The nine square metre sandwich had to be guarded by police to stop guests tucking in before time, TV reports said.
Traditionally, small slices of the white snack are eaten with black bread, garlic and vodka. And, more recently, there is even a chocolate-coated version.
Many Ukrainians believe salo is good for them and even keeps them slim. They say it contains amino acids that help burn fat in the body.
And they write poems, or sing songs, about their favourite national dish.
A TV chef famous in Russia and Ukraine, Boris Burda, said salo was a quality product comparable with fine wine.
"Salo is no less worthy of having its own festival than many other products which are pompously advertised at well-organised festivals," he said.

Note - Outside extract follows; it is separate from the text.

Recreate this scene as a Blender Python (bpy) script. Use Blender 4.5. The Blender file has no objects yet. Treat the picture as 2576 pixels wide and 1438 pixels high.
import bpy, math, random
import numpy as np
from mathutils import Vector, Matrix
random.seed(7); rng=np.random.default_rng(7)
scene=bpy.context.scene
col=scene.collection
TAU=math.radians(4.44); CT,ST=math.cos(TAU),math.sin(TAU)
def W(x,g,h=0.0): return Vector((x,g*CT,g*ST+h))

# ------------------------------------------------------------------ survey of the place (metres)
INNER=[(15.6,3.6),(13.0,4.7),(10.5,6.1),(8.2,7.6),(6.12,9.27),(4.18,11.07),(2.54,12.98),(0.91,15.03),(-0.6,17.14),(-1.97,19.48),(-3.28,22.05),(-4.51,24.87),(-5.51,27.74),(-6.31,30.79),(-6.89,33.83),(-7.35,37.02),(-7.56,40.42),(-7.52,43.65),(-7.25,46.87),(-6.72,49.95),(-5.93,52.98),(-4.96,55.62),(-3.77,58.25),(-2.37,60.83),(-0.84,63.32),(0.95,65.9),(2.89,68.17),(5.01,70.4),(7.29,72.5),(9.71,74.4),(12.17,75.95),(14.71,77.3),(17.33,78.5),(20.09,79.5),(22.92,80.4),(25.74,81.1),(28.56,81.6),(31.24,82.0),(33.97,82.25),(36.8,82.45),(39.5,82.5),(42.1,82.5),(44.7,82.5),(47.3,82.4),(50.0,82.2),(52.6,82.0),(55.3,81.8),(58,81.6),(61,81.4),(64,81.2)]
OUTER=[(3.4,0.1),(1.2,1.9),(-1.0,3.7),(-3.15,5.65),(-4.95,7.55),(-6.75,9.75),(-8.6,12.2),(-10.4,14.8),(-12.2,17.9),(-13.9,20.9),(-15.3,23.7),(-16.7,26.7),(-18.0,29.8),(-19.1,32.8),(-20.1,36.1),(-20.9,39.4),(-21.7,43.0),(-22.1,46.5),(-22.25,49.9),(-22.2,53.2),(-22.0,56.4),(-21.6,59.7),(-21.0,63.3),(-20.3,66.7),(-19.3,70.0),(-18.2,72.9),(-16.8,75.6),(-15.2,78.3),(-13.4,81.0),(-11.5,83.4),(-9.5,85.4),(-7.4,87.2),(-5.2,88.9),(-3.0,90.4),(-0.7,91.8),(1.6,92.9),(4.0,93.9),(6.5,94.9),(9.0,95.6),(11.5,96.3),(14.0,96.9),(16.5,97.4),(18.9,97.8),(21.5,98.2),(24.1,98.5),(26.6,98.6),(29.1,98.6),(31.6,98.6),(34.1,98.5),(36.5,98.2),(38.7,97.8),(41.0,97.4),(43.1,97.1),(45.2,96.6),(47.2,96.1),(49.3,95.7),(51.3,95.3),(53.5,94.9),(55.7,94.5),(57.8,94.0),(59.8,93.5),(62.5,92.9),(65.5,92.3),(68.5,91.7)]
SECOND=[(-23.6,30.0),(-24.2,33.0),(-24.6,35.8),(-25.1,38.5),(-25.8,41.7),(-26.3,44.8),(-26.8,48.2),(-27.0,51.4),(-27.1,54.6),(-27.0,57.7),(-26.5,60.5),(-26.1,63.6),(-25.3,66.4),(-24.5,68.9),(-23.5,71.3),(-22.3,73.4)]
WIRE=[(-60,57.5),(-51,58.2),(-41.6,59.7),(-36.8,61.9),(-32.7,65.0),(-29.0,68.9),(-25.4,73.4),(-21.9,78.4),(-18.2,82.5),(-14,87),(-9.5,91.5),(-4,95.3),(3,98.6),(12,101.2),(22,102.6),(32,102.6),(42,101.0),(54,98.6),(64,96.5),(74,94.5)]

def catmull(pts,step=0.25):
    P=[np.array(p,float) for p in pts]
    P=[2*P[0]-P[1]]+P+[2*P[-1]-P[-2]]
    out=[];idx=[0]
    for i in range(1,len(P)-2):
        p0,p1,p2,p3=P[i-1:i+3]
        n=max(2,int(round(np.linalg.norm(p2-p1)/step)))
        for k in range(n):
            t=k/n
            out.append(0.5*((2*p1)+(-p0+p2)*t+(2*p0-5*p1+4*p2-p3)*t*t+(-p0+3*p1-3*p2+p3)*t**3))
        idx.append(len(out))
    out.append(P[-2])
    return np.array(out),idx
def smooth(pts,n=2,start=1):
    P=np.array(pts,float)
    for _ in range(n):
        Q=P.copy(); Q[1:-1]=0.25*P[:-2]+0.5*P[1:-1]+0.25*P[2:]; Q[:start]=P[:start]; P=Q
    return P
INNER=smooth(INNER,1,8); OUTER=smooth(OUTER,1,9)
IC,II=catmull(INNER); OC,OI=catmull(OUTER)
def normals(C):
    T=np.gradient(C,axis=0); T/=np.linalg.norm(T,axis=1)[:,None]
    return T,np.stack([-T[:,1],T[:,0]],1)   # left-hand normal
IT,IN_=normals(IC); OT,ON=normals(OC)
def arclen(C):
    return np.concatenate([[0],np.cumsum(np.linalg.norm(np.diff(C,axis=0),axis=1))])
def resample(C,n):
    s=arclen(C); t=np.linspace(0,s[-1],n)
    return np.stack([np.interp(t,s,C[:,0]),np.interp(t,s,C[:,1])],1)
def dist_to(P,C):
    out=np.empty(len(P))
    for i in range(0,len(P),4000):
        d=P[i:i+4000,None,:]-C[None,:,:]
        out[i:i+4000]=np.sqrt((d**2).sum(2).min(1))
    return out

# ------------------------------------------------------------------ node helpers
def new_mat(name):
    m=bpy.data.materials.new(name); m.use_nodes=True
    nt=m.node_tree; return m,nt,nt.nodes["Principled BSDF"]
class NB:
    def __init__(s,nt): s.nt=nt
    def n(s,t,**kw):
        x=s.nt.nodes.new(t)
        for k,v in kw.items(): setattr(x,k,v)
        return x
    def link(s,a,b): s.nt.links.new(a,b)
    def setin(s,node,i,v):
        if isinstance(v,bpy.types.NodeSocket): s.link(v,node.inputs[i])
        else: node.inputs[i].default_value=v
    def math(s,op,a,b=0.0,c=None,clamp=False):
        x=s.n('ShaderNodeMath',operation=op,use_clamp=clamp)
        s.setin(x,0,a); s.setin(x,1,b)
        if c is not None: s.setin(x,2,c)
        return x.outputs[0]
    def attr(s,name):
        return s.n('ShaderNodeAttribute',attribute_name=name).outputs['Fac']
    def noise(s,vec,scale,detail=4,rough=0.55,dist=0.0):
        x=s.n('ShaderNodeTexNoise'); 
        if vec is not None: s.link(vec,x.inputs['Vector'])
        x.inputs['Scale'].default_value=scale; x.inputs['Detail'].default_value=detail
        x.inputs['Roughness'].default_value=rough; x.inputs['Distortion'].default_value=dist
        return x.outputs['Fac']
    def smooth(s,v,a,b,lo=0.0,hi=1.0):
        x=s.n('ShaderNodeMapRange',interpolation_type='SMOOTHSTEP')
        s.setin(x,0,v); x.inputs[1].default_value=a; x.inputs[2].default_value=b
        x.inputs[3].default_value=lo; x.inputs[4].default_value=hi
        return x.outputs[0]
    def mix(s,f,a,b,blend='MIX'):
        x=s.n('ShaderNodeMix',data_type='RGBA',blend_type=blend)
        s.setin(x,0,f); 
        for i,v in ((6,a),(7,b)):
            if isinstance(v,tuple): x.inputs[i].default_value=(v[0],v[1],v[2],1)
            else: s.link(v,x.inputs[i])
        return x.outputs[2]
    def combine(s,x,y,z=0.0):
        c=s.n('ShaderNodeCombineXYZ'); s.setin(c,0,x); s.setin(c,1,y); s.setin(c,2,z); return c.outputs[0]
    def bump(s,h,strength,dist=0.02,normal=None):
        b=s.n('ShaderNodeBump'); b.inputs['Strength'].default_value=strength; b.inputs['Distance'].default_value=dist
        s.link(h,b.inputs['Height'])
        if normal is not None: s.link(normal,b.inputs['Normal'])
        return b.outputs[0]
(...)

"Is salo worse than Beaujolais? And does it occupy a lesser place in the affections of our people?"
Mr Burda headed a panel of judges at the fair, where producers from across Ukraine displayed salted, spiced, baked and smoked varieties in different shapes - pig being the most popular.
The organisers now want to make the festival international, by inviting producers from neighbouring Russia, Poland and Hungary.
But in Ukraine itself, a poor grain harvest has sparked a "salo crisis", with the price doubling in 2004. This, coupled with an almost patriotic revival of its reputation, has led to salo moving upmarket.
"Salo is more an elite than a popular product now," Ukrainian 1+1 TV said in its report from the festival.